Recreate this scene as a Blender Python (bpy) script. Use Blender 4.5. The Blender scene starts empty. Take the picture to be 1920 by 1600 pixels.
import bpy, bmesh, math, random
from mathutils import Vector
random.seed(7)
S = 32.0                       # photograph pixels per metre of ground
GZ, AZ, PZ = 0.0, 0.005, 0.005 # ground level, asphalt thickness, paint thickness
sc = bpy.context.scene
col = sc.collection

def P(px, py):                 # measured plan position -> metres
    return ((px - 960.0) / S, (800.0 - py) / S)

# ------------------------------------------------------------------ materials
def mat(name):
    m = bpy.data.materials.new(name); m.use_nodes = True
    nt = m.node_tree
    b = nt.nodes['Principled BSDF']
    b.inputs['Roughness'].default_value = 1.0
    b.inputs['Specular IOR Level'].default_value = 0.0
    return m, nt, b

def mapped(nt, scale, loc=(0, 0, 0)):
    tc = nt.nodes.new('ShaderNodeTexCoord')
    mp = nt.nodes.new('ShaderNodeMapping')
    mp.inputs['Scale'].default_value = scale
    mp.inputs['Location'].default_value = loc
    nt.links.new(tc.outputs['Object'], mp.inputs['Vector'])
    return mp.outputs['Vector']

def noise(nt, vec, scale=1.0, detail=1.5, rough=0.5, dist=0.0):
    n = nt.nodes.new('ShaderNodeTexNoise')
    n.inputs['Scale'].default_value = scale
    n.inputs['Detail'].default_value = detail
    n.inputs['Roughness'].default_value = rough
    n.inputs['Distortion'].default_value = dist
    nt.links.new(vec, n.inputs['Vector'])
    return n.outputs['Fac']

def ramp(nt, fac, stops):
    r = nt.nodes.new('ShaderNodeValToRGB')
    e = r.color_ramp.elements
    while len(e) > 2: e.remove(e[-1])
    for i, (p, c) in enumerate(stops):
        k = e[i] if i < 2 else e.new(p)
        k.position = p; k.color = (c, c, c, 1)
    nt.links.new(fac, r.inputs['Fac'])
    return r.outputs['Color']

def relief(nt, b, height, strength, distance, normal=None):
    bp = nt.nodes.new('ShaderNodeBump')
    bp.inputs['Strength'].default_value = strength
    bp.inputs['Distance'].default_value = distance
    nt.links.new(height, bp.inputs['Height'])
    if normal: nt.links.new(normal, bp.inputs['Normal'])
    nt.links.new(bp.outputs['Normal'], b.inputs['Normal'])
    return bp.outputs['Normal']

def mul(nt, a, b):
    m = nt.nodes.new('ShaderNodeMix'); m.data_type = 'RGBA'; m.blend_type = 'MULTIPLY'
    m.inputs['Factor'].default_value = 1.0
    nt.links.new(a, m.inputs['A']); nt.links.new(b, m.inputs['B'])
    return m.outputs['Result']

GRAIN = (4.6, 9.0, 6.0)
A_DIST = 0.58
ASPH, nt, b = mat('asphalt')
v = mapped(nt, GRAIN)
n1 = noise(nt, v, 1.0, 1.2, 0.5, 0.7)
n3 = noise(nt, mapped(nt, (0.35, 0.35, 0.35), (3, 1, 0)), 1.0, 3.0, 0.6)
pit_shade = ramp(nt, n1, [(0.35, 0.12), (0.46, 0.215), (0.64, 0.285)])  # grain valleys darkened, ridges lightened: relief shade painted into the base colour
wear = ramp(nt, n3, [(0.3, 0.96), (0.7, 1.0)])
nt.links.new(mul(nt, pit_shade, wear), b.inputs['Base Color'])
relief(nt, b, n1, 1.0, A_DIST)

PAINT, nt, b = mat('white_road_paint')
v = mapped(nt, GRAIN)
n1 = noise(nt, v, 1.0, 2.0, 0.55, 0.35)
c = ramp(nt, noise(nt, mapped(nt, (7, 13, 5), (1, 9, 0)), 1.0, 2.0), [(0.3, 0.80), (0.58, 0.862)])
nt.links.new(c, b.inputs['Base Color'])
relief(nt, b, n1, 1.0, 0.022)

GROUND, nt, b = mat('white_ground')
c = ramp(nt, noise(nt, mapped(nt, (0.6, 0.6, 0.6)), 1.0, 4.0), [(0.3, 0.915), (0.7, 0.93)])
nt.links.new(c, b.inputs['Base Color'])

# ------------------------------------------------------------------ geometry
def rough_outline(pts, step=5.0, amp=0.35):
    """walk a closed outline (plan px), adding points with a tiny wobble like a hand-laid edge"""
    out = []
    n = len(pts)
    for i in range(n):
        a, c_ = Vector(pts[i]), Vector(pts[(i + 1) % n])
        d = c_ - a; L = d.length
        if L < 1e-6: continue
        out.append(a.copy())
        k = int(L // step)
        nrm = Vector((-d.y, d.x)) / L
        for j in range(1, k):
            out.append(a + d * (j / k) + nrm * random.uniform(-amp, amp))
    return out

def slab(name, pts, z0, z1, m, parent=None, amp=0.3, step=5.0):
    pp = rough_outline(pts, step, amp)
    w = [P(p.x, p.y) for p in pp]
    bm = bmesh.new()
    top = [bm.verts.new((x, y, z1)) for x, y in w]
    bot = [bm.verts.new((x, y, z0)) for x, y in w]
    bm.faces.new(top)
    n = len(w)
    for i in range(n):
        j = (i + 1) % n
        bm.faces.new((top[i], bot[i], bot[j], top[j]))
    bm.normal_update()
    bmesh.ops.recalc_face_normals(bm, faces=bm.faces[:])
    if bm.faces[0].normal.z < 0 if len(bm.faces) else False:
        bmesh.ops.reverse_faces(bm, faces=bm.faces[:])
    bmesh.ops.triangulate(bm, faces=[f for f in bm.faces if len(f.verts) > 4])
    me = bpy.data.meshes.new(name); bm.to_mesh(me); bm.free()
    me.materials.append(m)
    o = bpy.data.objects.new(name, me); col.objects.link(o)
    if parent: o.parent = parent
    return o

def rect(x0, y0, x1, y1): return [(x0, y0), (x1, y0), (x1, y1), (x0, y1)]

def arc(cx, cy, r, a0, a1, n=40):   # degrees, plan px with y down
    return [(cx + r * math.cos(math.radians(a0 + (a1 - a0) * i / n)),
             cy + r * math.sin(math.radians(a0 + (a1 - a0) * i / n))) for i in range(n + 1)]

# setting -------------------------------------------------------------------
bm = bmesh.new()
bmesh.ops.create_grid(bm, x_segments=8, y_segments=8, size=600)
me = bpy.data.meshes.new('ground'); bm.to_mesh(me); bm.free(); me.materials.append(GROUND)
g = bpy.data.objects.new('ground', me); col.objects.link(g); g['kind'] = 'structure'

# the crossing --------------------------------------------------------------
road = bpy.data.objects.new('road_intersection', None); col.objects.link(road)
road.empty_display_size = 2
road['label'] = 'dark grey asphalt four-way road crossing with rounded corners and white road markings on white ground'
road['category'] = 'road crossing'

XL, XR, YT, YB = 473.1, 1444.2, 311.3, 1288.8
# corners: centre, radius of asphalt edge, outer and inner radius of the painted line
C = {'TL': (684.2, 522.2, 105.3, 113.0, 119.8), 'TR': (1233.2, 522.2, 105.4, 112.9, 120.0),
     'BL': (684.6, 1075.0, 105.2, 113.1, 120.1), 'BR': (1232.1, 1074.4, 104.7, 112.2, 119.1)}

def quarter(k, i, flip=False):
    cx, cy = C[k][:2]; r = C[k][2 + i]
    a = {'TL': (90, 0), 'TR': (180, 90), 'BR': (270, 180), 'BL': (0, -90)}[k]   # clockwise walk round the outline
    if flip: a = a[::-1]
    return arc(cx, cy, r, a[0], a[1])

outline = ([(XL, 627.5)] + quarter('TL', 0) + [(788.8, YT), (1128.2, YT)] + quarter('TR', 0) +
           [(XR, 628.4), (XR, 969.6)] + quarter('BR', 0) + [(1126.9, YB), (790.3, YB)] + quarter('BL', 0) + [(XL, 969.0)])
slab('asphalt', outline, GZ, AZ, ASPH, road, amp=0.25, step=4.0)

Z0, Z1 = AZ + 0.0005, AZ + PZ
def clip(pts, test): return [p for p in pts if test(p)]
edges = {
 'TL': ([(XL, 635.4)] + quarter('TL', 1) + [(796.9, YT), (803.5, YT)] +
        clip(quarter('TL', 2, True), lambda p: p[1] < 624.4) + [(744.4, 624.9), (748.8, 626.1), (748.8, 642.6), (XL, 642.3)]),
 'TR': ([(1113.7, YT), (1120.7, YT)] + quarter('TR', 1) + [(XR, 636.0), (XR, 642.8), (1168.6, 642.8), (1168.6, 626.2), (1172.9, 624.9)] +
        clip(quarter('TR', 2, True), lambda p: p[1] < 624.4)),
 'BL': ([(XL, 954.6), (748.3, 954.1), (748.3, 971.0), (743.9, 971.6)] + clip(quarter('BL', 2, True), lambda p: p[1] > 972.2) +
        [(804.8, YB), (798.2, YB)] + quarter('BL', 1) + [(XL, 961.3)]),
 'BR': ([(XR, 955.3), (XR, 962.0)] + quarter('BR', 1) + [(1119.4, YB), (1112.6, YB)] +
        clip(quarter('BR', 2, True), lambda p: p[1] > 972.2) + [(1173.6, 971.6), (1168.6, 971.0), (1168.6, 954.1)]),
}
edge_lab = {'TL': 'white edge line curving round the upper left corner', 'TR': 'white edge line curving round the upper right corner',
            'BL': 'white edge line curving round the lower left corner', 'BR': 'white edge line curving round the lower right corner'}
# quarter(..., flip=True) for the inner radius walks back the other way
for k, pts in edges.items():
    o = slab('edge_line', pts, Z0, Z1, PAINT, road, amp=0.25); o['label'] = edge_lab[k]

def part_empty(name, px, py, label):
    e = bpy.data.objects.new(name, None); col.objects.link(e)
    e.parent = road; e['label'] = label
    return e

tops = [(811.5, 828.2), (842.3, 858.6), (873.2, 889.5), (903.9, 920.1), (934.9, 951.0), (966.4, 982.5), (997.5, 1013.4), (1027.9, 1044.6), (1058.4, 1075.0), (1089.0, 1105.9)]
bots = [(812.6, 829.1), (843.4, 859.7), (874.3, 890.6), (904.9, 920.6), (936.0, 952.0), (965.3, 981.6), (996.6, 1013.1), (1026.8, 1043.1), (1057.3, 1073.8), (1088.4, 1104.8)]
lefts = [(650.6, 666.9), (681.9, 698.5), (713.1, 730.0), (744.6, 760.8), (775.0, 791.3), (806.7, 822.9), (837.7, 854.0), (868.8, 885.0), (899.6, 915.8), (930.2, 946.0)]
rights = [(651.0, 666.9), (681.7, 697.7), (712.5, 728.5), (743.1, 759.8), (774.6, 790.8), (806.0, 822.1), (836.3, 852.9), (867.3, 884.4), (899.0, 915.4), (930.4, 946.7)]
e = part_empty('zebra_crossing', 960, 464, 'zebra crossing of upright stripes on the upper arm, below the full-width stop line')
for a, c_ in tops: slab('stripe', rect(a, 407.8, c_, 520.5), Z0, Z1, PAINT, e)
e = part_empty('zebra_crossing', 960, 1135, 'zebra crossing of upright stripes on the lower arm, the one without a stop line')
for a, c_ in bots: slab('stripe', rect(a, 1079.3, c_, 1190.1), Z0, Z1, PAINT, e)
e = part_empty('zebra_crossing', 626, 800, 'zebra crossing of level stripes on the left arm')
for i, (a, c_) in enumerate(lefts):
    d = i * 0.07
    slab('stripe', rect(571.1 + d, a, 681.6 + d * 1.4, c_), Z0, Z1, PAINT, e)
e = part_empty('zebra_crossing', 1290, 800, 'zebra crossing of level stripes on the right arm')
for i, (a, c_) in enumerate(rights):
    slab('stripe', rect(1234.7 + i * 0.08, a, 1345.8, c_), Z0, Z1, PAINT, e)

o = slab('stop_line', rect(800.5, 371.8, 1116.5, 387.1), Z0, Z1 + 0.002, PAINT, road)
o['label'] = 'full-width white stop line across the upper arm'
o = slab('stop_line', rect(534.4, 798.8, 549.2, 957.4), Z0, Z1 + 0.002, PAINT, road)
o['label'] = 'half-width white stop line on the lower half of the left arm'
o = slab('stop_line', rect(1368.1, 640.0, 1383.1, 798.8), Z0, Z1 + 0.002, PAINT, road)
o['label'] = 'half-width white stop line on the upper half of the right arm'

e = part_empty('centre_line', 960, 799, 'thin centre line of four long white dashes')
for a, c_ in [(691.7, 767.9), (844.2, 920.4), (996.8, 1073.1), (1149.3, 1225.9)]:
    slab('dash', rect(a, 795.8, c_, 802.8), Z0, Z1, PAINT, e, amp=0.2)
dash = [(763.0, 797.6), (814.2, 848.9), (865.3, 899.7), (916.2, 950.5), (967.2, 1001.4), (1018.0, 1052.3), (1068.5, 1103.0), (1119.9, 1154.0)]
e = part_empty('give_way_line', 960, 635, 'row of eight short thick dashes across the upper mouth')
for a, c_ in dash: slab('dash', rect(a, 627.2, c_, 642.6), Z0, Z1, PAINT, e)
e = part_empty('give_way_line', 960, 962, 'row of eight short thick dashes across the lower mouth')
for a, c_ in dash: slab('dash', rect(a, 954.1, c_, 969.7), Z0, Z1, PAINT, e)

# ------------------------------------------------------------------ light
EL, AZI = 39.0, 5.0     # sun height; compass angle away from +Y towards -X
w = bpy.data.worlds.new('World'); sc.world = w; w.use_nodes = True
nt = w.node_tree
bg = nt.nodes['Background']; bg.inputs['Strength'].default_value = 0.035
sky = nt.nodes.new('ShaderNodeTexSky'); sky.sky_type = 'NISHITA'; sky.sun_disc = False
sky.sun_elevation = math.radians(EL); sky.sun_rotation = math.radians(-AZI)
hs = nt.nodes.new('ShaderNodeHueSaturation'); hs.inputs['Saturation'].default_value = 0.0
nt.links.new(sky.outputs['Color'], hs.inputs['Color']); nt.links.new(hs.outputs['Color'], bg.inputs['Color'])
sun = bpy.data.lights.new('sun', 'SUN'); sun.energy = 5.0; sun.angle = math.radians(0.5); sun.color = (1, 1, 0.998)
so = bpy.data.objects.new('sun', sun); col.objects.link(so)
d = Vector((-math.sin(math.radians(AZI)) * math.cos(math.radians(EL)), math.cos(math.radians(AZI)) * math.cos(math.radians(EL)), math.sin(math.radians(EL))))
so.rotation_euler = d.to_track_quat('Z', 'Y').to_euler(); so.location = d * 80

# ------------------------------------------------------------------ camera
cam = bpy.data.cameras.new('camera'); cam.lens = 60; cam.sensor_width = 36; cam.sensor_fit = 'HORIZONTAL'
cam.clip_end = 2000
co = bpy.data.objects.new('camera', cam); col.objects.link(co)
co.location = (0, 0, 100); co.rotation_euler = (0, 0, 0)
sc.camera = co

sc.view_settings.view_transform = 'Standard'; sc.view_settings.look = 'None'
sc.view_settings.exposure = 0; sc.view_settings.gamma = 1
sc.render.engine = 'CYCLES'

[Task instructions] The lines from the top of the data above down to the line containing "return m, nt, b" are to be copied exactly; no other line should appear.

[Exercise result]
Recreate this scene as a Blender Python (bpy) script. Use Blender 4.5. The Blender scene starts empty. Take the picture to be 1920 by 1600 pixels.
import bpy, bmesh, math, random
from mathutils import Vector
random.seed(7)
S = 32.0                       # photograph pixels per metre of ground
GZ, AZ, PZ = 0.0, 0.005, 0.005 # ground level, asphalt thickness, paint thickness
sc = bpy.context.scene
col = sc.collection

def P(px, py):                 # measured plan position -> metres
    return ((px - 960.0) / S, (800.0 - py) / S)

# ------------------------------------------------------------------ materials
def mat(name):
    m = bpy.data.materials.new(name); m.use_nodes = True
    nt = m.node_tree
    b = nt.nodes['Principled BSDF']
    b.inputs['Roughness'].default_value = 1.0
    b.inputs['Specular IOR Level'].default_value = 0.0
    return m, nt, b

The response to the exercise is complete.